Line350: Show where the previous age sample came from on Figure 3. This provides the reader with all the relevant information.
Line355: “volcanoclastic sample” – be specifis and consistent i.e. Early Permian effusive unit
Line365: Ganna Granitic Stock needs an age range and a reference
Line368: remove word far
Line380: 2-3 km seems a very shallow intrusion depth and do not feel that your estimate should be based on your structural model. The closure temperature would suggest emplacement at depths of less than c. 5-6 km
Line402: Spelling structural
Line404: Refer to previous comments regarding the similarity in ages of VA08 and VA06. The thermal diffusion modelling does not rule out intrusion in beneath the northern block only that it would need to be 2-4 km below the sample locations.
Line489: At present I would disagree with “emplacement of a fault-bounded intrusive stock” – at present I do not feel you have adequately described how the and faulting are related in time.

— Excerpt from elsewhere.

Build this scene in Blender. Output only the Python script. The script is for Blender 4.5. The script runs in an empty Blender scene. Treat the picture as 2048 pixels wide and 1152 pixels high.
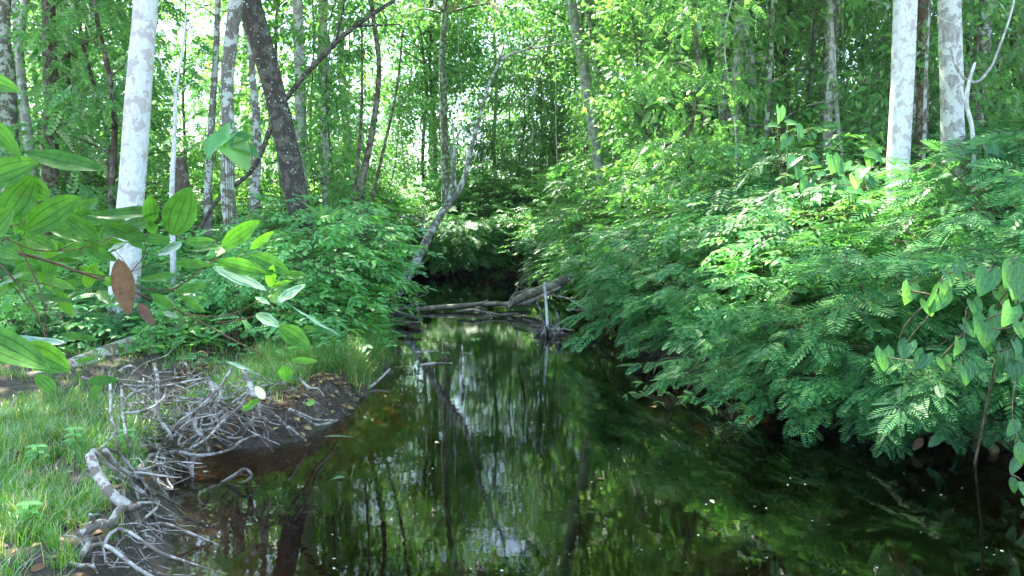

Figure 1: Unit labels are confusing “Un.” Normally abbreviates unconformity and not units as here. For consistency, Triassic unit colours should match those used in cross-sections.
Figure 2: Study are should be shown
Figure 3: Consistency in unit naming – all units given age names except Effusive units. See text comments relating to consistency between unit naming in text and figure. Where are the structural stations? Show previous age determination location mentioned in the text.
Figure 4: Put horizontal scale on sections to show they are true scale. Caption change to “cross-sections in Figure 3”. Where is Figure 4c on Figure 3? It is not obvious where this is as the fault trends do not seem to match Figure 3 very well?
Figure 7: Strikes of dikes put on early-middle Permian for reference?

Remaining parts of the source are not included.